Highlights

  • Home completions increased 12% year-on-year, exceeding prior market volume expectations.
  • Forward sales value edged higher despite lower bulk sales activity late in the year.
  • Underlying profit before tax expected at the upper end of market expectations.

Persimmon Plc (LSE:PSN) released a trading statement ahead of its final results for the year ended 31 December 2025, scheduled for publication on 10 March 2026. The update outlines performance during a period described as challenging for the UK housing market, with higher completion volumes and stable sales rates across outlets.

Total new home completions rose to 11,905 units in 2025, compared with 10,664 homes in 2024. Private completions increased to 9,830 units, while partnership housing deliveries reached 2,075 units over the year. The rise in completions reflected a broader outlet base and continued geographic diversification.

Pricing and Sales Metrics
The blended average selling price increased to approximately GBP 278,000, up from GBP 268,499 a year earlier. Private average selling prices rose to around GBP 301,000, while partnership average selling prices increased to roughly GBP 168,000. Incentives remained broadly stable at around 4–5% during the year.

Net private sales per outlet per week, including bulk sales, were unchanged at 0.70. Excluding bulk sales, the sales rate improved to 0.59 from 0.57 in the prior year. Some softening in Build to Rent demand was observed during the fourth quarter.

Outlet Expansion and Forward Sales
The company opened approximately 100 new outlets during 2025, ending the year with 277 active outlets and operating from an average of 271 outlets across the period. This compared with an average of 261 outlets in 2024.

Forward sales at year-end stood at GBP 1.17bn, up from GBP 1.15bn in the previous year.
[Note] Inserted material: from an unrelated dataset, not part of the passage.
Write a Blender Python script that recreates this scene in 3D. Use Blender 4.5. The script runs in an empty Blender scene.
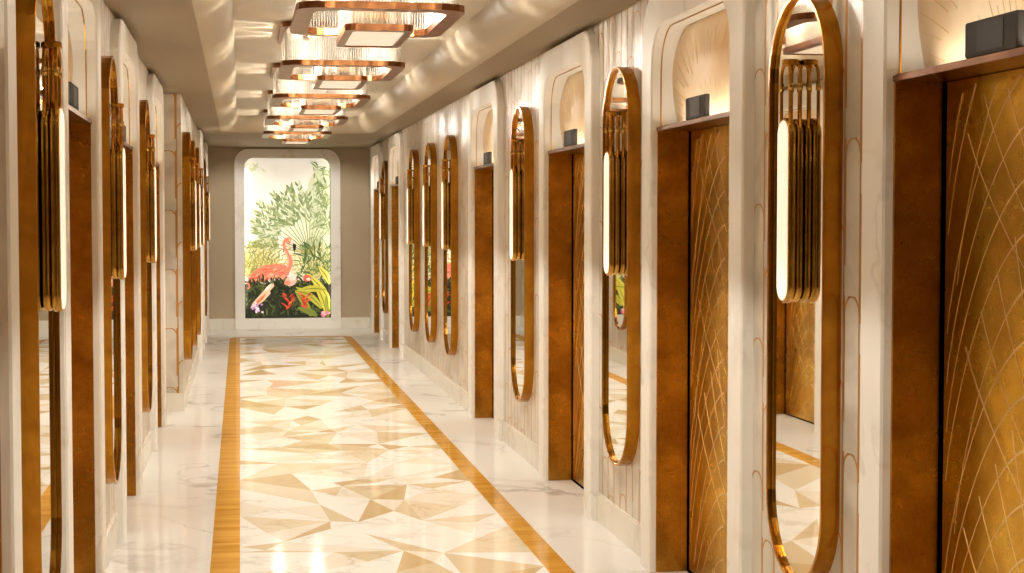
import bpy, math, random
from mathutils import Vector, Matrix
C = bpy.context.scene.collection
R = random.Random(7)
PI = math.pi

# ------------------------------------------------------------------ materials
def lin(c):
    return tuple(((v/255)/12.92 if v/255 <= .04045 else ((v/255+.055)/1.055)**2.4) for v in c) + (1,)

def new_mat(name):
    m = bpy.data.materials.new(name); m.use_nodes = True
    nt = m.node_tree
    return m, nt, nt.nodes['Principled BSDF']

def simple(name, rgb, rough=.5, metal=0., emis=None, es=0., noise=0., nscale=8., bump=0.):
    m, nt, b = new_mat(name)
    b.inputs['Base Color'].default_value = lin(rgb)
    b.inputs['Roughness'].default_value = rough
    b.inputs['Metallic'].default_value = metal
    if emis:
        b.inputs['Emission Color'].default_value = lin(emis)
        b.inputs['Emission Strength'].default_value = es
    if noise:
        tc = nt.nodes.new('ShaderNodeTexCoord'); n = nt.nodes.new('ShaderNodeTexNoise')
        n.inputs['Scale'].default_value = nscale; n.inputs['Detail'].default_value = 5
        nt.links.new(tc.outputs['Object'], n.inputs['Vector'])
        r = nt.nodes.new('ShaderNodeValToRGB')
        a = [max(0, v*(1-noise)) for v in lin(rgb)[:3]]; c2 = [min(1, v*(1+noise)) for v in lin(rgb)[:3]]
        r.color_ramp.elements[0].color = (*a, 1); r.color_ramp.elements[0].position = .3
        r.color_ramp.elements[1].color = (*c2, 1); r.color_ramp.elements[1].position = .7
        nt.links.new(n.outputs['Fac'], r.inputs['Fac']); nt.links.new(r.outputs['Color'], b.inputs['Base Color'])
        if bump:
            bm_ = nt.nodes.new('ShaderNodeBump'); bm_.inputs['Strength'].default_value = bump
            bm_.inputs['Distance'].default_value = .002
            nt.links.new(n.outputs['Fac'], bm_.inputs['Height']); nt.links.new(bm_.outputs['Normal'], b.inputs['Normal'])
    return m

def polish(nt, b, rough):
    # honed stone under a thin polish: matt body, weak clear reflection
    N = nt.nodes.new; L = nt.links.new
    b.inputs['Specular IOR Level'].default_value = 0; b.inputs['Roughness'].default_value = .8
    g = N('ShaderNodeBsdfGlossy'); g.inputs['Roughness'].default_value = rough; g.inputs[0].default_value = (1, .98, .95, 1)
    fr = N('ShaderNodeFresnel'); fr.inputs['IOR'].default_value = 1.5
    mn = N('ShaderNodeMath'); mn.operation = 'MINIMUM'; mn.inputs[1].default_value = .2; L(fr.outputs[0], mn.inputs[0])
    mx = N('ShaderNodeMixShader'); L(mn.outputs[0], mx.inputs[0]); L(b.outputs[0], mx.inputs[1]); L(g.outputs[0], mx.inputs[2])
    L(mx.outputs[0], nt.nodes['Material Output'].inputs[0])

def marble(name, base, vein, rough=.25, scale=1.0, amount=.6, warp=1.4, width=.035):
    m, nt, b = new_mat(name)
    N = nt.nodes.new; L = nt.links.new
    tc = N('ShaderNodeTexCoord'); mp = N('ShaderNodeMapping')
    mp.inputs['Rotation'].default_value = (.4, .5, .6); mp.inputs['Scale'].default_value = (scale, scale, scale)
    L(tc.outputs['Object'], mp.inputs['Vector'])
    w = N('ShaderNodeTexNoise'); w.inputs['Scale'].default_value = 1.3; w.inputs['Detail'].default_value = 6
    L(mp.outputs['Vector'], w.inputs['Vector'])
    ma = N('ShaderNodeVectorMath'); ma.operation = 'MULTIPLY_ADD'
    ma.inputs[1].default_value = (warp,)*3
    L(w.outputs['Color'], ma.inputs[0]); L(mp.outputs['Vector'], ma.inputs[2])
    n = N('ShaderNodeTexNoise'); n.inputs['Scale'].default_value = 1.1; n.inputs['Detail'].default_value = 3
    L(ma.outputs['Vector'], n.inputs['Vector'])
    s = N('ShaderNodeMath'); s.operation = 'SUBTRACT'; s.inputs[1].default_value = .5; L(n.outputs['Fac'], s.inputs[0])
    a = N('ShaderNodeMath'); a.operation = 'ABSOLUTE'; L(s.outputs[0], a.inputs[0])
    r = N('ShaderNodeMapRange'); r.inputs['From Min'].default_value = 0; r.inputs['From Max'].default_value = width
    r.inputs['To Min'].default_value = amount; r.inputs['To Max'].default_value = 0
    L(a.outputs[0], r.inputs['Value'])
    cl = N('ShaderNodeTexNoise'); cl.inputs['Scale'].default_value = .9; L(mp.outputs['Vector'], cl.inputs['Vector'])
    cr = N('ShaderNodeMapRange'); cr.inputs['From Min'].default_value = .42; cr.inputs['From Max'].default_value = .62
    L(cl.outputs['Fac'], cr.inputs['Value'])
    mu = N('ShaderNodeMath'); mu.operation = 'MULTIPLY'; L(r.outputs[0], mu.inputs[0]); L(cr.outputs[0], mu.inputs[1])
    soft = N('ShaderNodeMath'); soft.operation = 'MULTIPLY_ADD'; soft.inputs[1].default_value = .12
    L(cl.outputs['Fac'], soft.inputs[0]); L(mu.outputs[0], soft.inputs[2])
    mx = N('ShaderNodeMix'); mx.data_type = 'RGBA'
    mx.inputs[6].default_value = lin(base); mx.inputs[7].default_value = lin(vein)
    L(soft.outputs[0], mx.inputs[0]); L(mx.outputs[2], b.inputs['Base Color'])
    b.inputs['Roughness'].default_value = rough
    if rough < .13: polish(nt, b, rough)
    return m

def metal(name, light, dark, rough=.25, rvar=.15, scale=6., spots=False, bump=.0):
    m, nt, b = new_mat(name)
    N = nt.nodes.new; L = nt.links.new
    tc = N('ShaderNodeTexCoord')
    n = N('ShaderNodeTexNoise'); n.inputs['Scale'].default_value = scale; n.inputs['Detail'].default_value = 8
    n.inputs['Roughness'].default_value = .65
    L(tc.outputs['Object'], n.inputs['Vector'])
    r = N('ShaderNodeValToRGB')
    r.color_ramp.elements[0].position = .32; r.color_ramp.elements[0].color = lin(dark)
    r.color_ramp.elements[1].position = .66; r.color_ramp.elements[1].color = lin(light)
    L(n.outputs['Fac'], r.inputs['Fac'])
    out = r.outputs['Color']
    if spots:
        n4 = N('ShaderNodeTexNoise'); n4.inputs['Scale'].default_value = 1.3; n4.inputs['Detail'].default_value = 3
        L(tc.outputs['Object'], n4.inputs['Vector'])
        r4 = N('ShaderNodeMapRange'); r4.inputs['From Min'].default_value = .42; r4.inputs['From Max'].default_value = .62
        r4.inputs['To Max'].default_value = .5; L(n4.outputs['Fac'], r4.inputs['Value'])
        m4 = N('ShaderNodeMix'); m4.data_type = 'RGBA'; m4.inputs[7].default_value = lin(tuple(v*.62 for v in dark))
        L(r4.outputs[0], m4.inputs[0]); L(out, m4.inputs[6]); out = m4.outputs[2]
    if spots:
        n2 = N('ShaderNodeTexNoise'); n2.inputs['Scale'].default_value = 110; n2.inputs['Detail'].default_value = 3
        L(tc.outputs['Object'], n2.inputs['Vector'])
        rr = N('ShaderNodeMapRange'); rr.inputs['From Min'].default_value = .60; rr.inputs['From Max'].default_value = .74
        L(n2.outputs['Fac'], rr.inputs['Value'])
        mm = N('ShaderNodeMath'); mm.operation = 'MULTIPLY'; mm.inputs[1].default_value = .35; L(rr.outputs[0], mm.inputs[0])
        mx = N('ShaderNodeMix'); mx.data_type = 'RGBA'; mx.inputs[7].default_value = lin(tuple(v*.45 for v in dark))
        L(mm.outputs[0], mx.inputs[0]); L(out, mx.inputs[6]); out = mx.outputs[2]
    L(out, b.inputs['Base Color'])
    b.inputs['Metallic'].default_value = 1
    mr = N('ShaderNodeMapRange'); mr.inputs['To Min'].default_value = rough+rvar/2; mr.inputs['To Max'].default_value = max(.02, rough-rvar/2)
    L(n.outputs['Fac'], mr.inputs['Value']); L(mr.outputs[0], b.inputs['Roughness'])
    if bump:
        bp = N('ShaderNodeBump'); bp.inputs['Strength'].default_value = bump; bp.inputs['Distance'].default_value = .003
        n3 = N('ShaderNodeTexNoise'); n3.inputs['Scale'].default_value = 3; L(tc.outputs['Object'], n3.inputs['Vector'])
        L(n3.outputs['Fac'], bp.inputs['Height']); L(bp.outputs['Normal'], b.inputs['Normal'])
    return m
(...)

Private forward sales accounted for GBP 680m of this total, reflecting higher owner-occupier demand partially offset by reduced bulk sales commitments.

Financial Position and Land Investment
Gross land expenditure for the year totalled approximately GBP 560m, including GBP 195m related to land creditor settlements. Land holdings under ownership or control increased to around 84,750 plots by year-end. Net cash at 31 December 2025 was approximately GBP 116m, following shareholder returns of GBP 192m.

The group also continued its building safety remediation programme, incurring around GBP 60m of related expenditure during the year.

Outlook for 2026
Entering 2026, Persimmon reported a sizeable order book and expects underlying build cost inflation to be similar to 2025 levels. While no material improvement in overall market conditions is anticipated, recent mortgage rate reductions have provided some support for private demand. Fewer bulk sales and ongoing pressures within the registered provider market are expected to influence growth trends during 2026.

Share Performance
PSN shares trade at 1,397.00, down 1.24% at the time of writing.